Mariavilhosa é novamente silenciada, pois seu filho Marianinho vai viver na casa dos portugueses em outra cidade, e foi esse português que a violentou. Nada podia dizer, pois a família em grande estima, tanto que ele era o padrinho de seu próprio filho. E seu filho ao descobrir o nome do homem que violou sua mãe ainda duvida.
“Lopes? Esse homem tão cristão, tão marido, tão metido com as mulheres da sua raça? Deveria ser engano”. (COUTO, 2002, p.106)
Apesar de não querer crer em toda a história, Marianinho se culpa por não ter reparado o sofrimento dessa mulher que é sua mãe. E é nesse trecho que mostra o quanto é significativo não se calar diante das barbáries sofridas, pois foi só depois de ter conhecimento do que aconteceu com sua mãe foi que Mariano passou a refletir sobre essa situação. Não existe uma história única para todas as mulheres, histórias podem destruir a dignidade de algumas mulheres, mas também podem reparar a dignidade perdida.
“E relembro minha mãe, Dona Mariavilhosa. Agora, eu sabia a sua história e isso era como que um punhal em minha consciência. Como pudera eu estar tão desatento ao seu sofrimento? (...) Passara a ser uma mulher condenada, portadora de má sorte e vigiada pelos outros para não espalhar sua sina pela vila (...) Devido a sua exclusão da cozinha eu não me recordava dela, rodopiando com as demais mulheres junto ao fogão (...) Mariavilhosa falava baixo, tão baixo que nem a si se escutava. (...) Minha mãe acabara sucumbindo como o velho navio de carga. Transportava demasiada tristeza para se manter flutuando.” (COUTO, 2002, p. 231)

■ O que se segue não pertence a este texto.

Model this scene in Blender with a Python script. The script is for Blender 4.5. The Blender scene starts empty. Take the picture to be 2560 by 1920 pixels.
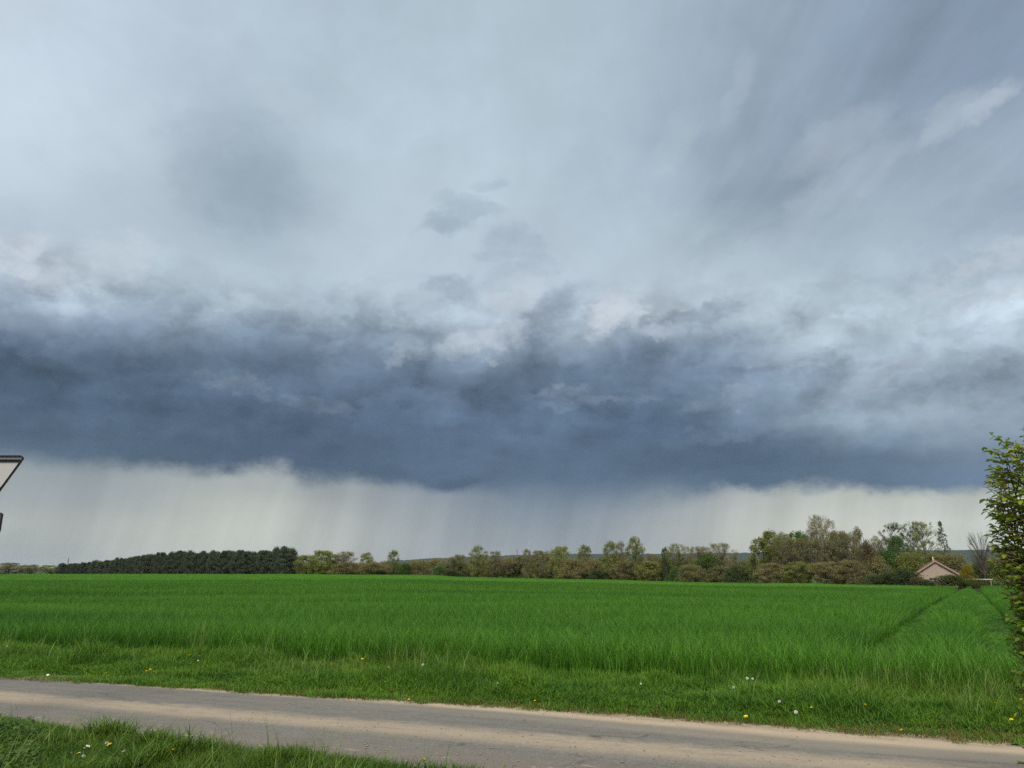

Ela foi silenciada e excluída até pelas próprias mulheres, ninguém a via ou a ouvia. Essa personagem carrega todas as representações das mulheres nessa estrutura cultural de tradição moçambicana, uma sociedade patriarcal e machista.
CONCLUSÃO
No livro “Um rio chamado tempo, uma casa chamada terra”, Mia Couto construiu personagens femininas complexas, elas evidenciam as consequências causadas pelo sistema patriarcal em Moçambique.
Admirança e Nyembeti são caracterizadas pelo uso de seus corpos sexualmente. Dulcineusa e Miserinha são as mulheres viúvas espoliadas e agredidas fisicamente e psicologicamente. Mariavilhosa reflete o silêncio, a violação e a perda de dignidade dessas mulheres, mas apesar de toda essa opressão vivida por essas personagens, elas conseguem romper o silêncio e denunciar o machismo da estrutura patriarcal em Moçambique.
É necessário um movimento que defenda os direitos das mulheres resgatando sua dignidade, o corpo feminino não pode ser representado como meio delas conseguirem espaço, precisa ter respeito pelo seu intelecto e dar lugar a sua voz.
A literatura também pode ser uma forma de denunciar e resgatar a dignidade dos oprimidos, a ficção utilizada na obra retrata a realidade, não se pode negar que no mundo todo, em todas as estruturas sociais, a mulher ainda é inferiorizada e inviabilizada. O livro “Um rio chamado tempo, uma casa chamada terra”, denuncia de uma forma sutil o preconceito de gênero e a opressão contra a mulher.
REFERÊNCIAS
COUTO, Mia. Um rio chamado tempo, uma casa chamada terra. São Paulo: Cia. Das Letras, 2002.
COSTA, Laysa Cavalcante. Guedes, Joana Camila Lima. As cicatrizes do amor: a representação da mulher na sociedade moçambicana em Paulina Chiziane. Cadernos Imbondeiro. João Pessoa, v.1, 2010.
DUARTE, Eduardo de Assis. Mulheres marcadas: Literatura, gênero, etnicidade. Terra roxa e outras terras- Revista de Estudos Literários (UFMG), Minas Gerais, 2009.
MACEDO, Tânia. Da voz quase silenciada à consciência da subalternidade: A literatura de autoria feminina em países africanos de língua oficial portuguesa. Revista Mulemba, Rio de Janeiro: UFRJ. n. 2. 2010.
NOA, Francisco. Império, Mito e Miopia: Moçambique como invenção literária. São Paulo: Editora kapulana, 2017.
NOA, Francisco. Uns e outros na literatura Moçambicana: Ensaios. São Paulo: Editora Kapulana, 2017.
PINTO, Alberto Oliveira. O colonialismo e a “coisificação” da mulher no cancioneiro de Luanda, na tradição oral angolana e na literatura colonial portuguesa. In. MATA, Inocência; SECCO. Carmen Lúcia. “Mãos femininas e gestos de poesia”. Lisboa: Editora Colibri, p.48,2007.